Copy every line of the data in which the word "pixels" occurs.

***** INFORMATION SHOWN *****

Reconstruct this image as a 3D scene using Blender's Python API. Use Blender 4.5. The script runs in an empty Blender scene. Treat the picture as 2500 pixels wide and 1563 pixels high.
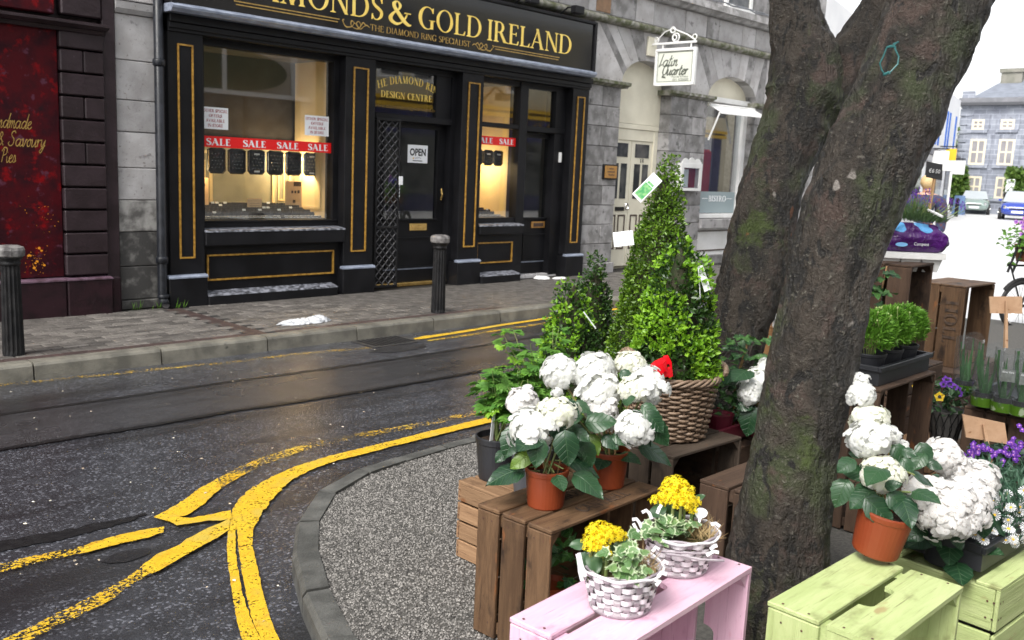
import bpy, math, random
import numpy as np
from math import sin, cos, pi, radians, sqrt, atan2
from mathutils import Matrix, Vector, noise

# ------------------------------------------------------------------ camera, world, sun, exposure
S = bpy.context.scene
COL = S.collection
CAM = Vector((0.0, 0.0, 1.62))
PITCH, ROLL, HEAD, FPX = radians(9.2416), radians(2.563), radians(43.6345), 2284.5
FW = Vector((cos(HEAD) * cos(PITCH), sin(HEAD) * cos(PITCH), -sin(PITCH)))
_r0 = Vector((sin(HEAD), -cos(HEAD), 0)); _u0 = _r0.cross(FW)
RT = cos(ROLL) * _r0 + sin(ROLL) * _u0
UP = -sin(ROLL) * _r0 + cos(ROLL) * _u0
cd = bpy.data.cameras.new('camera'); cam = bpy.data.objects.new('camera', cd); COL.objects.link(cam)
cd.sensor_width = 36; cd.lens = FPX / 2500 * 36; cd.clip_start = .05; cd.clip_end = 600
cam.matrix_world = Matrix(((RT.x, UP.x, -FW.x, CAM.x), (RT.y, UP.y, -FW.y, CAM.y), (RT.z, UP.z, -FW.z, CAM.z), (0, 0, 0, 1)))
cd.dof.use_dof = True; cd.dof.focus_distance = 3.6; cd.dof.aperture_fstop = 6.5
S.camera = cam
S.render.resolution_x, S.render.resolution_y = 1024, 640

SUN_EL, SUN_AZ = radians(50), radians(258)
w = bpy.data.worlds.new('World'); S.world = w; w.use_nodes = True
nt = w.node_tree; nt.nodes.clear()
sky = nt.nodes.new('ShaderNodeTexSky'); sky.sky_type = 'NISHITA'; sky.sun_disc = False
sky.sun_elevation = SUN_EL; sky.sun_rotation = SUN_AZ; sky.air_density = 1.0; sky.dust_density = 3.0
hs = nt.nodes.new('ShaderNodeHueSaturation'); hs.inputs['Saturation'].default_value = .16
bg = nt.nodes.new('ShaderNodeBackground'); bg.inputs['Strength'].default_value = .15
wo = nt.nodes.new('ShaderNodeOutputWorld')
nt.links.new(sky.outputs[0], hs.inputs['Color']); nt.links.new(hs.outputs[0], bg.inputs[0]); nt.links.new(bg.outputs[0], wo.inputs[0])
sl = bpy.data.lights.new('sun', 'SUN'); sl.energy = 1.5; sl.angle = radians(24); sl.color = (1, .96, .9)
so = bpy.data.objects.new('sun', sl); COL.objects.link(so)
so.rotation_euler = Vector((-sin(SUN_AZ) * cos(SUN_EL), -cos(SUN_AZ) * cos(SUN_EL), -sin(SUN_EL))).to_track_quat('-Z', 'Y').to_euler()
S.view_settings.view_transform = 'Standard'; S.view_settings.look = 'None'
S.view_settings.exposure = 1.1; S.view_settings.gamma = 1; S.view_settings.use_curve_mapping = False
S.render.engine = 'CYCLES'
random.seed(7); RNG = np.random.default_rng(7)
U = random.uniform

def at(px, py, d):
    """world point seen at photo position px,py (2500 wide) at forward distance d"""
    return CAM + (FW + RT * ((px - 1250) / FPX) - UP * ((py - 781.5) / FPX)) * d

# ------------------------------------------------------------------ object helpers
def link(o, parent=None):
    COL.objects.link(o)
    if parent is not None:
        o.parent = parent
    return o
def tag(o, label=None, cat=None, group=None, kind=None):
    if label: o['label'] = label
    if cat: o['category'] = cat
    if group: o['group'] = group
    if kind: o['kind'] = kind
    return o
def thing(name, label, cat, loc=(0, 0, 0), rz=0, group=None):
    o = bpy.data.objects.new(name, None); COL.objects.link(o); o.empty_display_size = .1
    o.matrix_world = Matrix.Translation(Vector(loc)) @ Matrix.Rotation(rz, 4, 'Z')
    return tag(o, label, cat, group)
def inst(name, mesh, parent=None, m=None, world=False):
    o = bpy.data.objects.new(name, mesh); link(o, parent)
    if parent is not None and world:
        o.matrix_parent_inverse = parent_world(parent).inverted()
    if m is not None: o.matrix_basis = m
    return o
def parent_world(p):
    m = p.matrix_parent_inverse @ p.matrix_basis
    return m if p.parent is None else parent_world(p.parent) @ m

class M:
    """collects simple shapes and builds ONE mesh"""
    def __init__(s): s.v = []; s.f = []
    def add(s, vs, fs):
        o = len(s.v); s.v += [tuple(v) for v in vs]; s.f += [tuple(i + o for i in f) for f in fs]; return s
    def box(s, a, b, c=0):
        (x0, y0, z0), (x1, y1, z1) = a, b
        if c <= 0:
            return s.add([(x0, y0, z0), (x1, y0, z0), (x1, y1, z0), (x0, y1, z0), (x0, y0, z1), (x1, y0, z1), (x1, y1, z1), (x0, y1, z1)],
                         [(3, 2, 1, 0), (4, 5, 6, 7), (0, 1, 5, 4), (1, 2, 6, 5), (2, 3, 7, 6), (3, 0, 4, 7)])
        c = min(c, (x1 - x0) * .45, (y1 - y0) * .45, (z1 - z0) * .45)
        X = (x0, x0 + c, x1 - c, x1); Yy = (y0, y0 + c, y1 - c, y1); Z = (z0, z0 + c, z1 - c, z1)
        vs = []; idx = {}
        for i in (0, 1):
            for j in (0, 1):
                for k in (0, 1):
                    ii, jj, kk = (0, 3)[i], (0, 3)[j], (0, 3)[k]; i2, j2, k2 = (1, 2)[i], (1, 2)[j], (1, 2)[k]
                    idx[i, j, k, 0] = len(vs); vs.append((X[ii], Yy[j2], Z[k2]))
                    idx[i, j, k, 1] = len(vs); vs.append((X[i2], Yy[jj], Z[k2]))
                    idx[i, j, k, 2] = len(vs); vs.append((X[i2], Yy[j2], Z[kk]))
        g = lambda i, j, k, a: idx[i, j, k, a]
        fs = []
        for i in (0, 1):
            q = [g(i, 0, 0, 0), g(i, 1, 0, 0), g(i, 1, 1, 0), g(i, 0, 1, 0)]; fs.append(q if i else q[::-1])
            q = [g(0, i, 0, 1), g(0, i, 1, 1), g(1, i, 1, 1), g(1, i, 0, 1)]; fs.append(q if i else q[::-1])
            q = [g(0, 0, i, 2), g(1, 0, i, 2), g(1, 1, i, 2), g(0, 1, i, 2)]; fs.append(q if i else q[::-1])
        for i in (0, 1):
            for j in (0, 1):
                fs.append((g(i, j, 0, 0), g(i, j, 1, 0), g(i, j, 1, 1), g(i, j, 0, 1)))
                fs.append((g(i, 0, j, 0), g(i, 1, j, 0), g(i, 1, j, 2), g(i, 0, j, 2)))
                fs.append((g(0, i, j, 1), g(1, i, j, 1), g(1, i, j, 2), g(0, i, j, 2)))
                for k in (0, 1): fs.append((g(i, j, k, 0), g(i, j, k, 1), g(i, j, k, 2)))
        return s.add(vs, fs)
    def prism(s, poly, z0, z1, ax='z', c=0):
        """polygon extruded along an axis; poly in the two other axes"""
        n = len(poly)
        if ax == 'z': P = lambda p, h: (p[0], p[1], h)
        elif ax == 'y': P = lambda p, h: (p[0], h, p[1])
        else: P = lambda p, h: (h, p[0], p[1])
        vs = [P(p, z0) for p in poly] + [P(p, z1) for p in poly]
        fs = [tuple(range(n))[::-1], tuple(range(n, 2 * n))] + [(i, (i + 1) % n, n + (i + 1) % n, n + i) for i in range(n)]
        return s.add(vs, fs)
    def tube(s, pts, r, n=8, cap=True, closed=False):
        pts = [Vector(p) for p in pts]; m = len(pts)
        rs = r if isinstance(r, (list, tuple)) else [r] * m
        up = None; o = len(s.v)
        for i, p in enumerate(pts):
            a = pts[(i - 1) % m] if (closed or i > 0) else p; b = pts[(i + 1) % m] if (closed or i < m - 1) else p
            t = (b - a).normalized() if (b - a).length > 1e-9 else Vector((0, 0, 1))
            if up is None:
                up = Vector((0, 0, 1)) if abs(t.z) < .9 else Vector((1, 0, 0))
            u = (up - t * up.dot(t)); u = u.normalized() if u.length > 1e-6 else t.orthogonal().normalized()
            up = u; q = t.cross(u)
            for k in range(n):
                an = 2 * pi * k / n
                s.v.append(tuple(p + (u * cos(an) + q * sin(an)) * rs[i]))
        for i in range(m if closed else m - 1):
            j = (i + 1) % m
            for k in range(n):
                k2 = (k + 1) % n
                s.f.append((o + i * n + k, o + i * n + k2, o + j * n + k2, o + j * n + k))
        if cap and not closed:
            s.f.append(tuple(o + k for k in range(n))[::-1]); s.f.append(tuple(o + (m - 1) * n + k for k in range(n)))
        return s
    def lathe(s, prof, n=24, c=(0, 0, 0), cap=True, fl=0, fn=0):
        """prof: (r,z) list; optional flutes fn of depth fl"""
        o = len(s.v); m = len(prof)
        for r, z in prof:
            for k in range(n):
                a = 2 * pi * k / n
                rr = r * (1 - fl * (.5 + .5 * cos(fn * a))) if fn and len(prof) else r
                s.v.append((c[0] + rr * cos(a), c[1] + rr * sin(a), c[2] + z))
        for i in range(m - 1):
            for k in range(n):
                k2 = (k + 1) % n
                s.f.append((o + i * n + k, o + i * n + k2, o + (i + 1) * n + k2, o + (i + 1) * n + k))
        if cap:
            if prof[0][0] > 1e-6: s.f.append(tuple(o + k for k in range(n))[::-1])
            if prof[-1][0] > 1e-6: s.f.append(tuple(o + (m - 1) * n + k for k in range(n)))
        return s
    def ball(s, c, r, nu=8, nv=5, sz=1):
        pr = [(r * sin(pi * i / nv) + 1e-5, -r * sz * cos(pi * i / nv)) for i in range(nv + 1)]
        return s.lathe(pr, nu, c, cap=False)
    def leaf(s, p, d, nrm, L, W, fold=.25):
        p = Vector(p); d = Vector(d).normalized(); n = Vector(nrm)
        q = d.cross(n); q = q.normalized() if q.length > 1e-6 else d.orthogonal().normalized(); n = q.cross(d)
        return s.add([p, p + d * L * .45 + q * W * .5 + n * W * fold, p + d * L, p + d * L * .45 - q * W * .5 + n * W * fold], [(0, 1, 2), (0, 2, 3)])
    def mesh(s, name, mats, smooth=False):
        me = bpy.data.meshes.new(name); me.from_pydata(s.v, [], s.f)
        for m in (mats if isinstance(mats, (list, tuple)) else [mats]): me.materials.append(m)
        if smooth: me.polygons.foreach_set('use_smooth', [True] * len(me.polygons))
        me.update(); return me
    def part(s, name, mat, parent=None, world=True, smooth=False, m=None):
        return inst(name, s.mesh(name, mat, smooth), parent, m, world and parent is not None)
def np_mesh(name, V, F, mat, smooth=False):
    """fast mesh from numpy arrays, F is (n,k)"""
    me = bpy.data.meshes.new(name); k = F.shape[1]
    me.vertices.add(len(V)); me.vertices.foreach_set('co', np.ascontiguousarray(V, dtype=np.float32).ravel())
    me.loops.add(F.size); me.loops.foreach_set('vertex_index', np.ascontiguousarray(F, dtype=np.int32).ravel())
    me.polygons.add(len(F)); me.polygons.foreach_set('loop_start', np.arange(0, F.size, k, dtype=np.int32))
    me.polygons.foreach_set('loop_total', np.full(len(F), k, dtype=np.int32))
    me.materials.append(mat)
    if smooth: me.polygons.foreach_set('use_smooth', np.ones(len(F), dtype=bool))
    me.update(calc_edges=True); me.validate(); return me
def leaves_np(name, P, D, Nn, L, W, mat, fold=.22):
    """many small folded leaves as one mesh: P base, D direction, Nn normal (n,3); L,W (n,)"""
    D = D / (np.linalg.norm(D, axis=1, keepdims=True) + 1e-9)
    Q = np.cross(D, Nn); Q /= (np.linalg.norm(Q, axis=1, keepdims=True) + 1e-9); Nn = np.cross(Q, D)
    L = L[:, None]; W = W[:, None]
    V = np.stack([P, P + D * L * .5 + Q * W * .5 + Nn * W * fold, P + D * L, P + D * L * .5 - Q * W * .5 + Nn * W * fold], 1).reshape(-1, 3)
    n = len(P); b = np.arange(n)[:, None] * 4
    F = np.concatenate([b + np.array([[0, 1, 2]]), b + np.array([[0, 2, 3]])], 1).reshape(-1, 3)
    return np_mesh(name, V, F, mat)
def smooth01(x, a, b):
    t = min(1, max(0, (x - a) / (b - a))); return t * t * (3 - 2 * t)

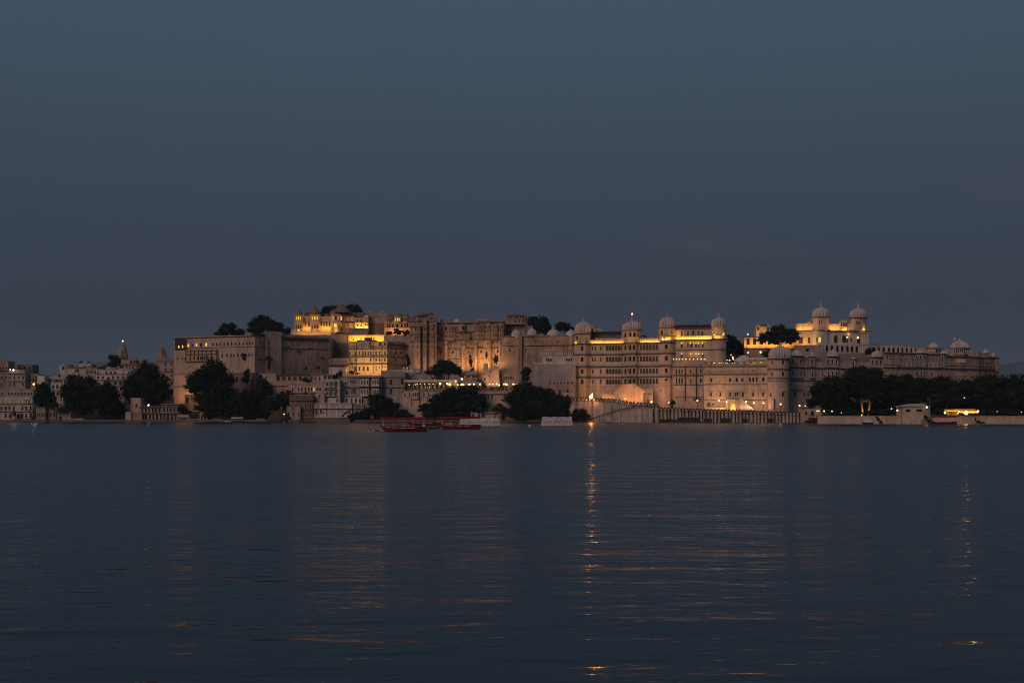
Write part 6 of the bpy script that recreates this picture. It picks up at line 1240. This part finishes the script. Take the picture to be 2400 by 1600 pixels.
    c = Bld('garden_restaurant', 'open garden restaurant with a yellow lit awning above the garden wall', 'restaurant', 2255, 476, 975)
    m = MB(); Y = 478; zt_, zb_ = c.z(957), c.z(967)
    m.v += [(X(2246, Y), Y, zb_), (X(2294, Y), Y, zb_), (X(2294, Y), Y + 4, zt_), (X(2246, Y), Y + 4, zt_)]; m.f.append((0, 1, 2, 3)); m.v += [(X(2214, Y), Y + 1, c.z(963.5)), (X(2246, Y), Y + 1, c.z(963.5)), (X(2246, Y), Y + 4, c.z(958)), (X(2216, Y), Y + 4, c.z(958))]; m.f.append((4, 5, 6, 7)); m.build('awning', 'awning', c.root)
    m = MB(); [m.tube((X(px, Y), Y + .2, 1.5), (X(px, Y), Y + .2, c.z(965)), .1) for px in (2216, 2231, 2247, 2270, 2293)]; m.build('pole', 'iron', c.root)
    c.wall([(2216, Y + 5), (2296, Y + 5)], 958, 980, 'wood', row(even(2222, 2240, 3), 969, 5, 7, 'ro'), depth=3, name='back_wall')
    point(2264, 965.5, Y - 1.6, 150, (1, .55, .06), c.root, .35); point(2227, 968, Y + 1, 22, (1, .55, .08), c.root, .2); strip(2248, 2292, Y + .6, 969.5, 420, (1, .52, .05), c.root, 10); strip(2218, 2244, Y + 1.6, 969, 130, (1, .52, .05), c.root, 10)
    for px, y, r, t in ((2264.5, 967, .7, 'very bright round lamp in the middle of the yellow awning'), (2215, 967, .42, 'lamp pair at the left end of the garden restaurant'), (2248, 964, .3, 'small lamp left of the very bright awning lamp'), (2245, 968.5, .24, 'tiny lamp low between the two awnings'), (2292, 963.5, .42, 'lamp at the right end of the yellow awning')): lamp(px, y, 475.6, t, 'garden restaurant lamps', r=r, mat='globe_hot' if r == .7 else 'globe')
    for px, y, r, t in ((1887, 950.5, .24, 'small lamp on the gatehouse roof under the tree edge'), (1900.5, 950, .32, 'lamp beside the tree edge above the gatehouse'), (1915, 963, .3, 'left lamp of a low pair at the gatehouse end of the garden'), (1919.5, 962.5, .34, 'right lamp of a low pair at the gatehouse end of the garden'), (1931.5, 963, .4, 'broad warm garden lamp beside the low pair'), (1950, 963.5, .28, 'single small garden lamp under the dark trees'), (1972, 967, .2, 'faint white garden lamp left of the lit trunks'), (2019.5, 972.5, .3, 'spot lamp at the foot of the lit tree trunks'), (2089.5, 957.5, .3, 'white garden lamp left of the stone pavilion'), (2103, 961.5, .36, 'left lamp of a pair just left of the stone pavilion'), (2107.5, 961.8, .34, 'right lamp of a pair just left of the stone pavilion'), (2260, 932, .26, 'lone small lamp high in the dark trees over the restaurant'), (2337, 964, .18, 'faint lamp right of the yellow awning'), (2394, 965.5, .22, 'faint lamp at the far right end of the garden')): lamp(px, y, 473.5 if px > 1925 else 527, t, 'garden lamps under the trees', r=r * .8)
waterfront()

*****

SOLUTION TO THE EXERCISE.
Reconstruct this image as a 3D scene using Blender's Python API. Use Blender 4.5. The script runs in an empty Blender scene. Treat the picture as 2500 pixels wide and 1563 pixels high.
Write part 6 of the bpy script that recreates this picture. It picks up at line 1240. This part finishes the script. Take the picture to be 2400 by 1600 pixels.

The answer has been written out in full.